September 13th, 2009 at 11:24 pm
Sorry – my last sentence was "lost" when being submitted!
September 13th, 2009 at 11:24 pm
Sorry – my last two sentences were "lost" when being submitted!
September 14th, 2009 at 6:12 pm
That's odd – I thought most of these religious twats took it up the ARSE'N'ALL! (Sorry – I know it's now a VERY old joke!!)

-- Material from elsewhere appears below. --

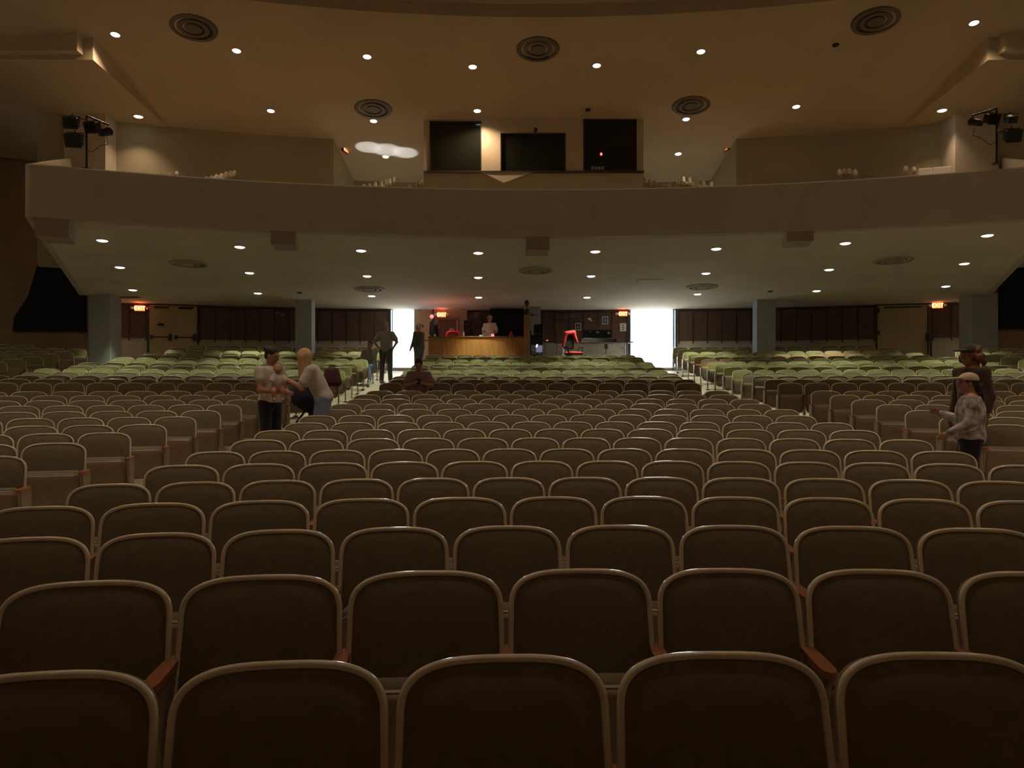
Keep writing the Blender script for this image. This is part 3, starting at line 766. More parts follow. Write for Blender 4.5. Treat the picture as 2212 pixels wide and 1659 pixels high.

September 15th, 2009 at 7:03 pm
I do not even discuss the possibility that Paul was not a real person in God, Jesus and the Bible (but see pages 295-301). The only persons who have written arguments for such a position are pseudo-historians such as Rook Hawkins whom biblical scholars do not take seriously. I have written somewhere that Paul recognized that he had made a big mistake in joining the sect led by Jesus' brother, since only a blood relative of Jesus had any hope of ever becoming Head Nazirite. So as his only means of becoming a big frog in a small puddle, Paul invented a new, gentile religion that its detractors called Anointianity (Khristianismos). The person described by the Nazirite redactor of Revelation as "Balaam" (Rev. 2:14) was almost certainly Paul. "Those who call themselves Ioudaians and are not" (2:9) were certainly Paul's Christians.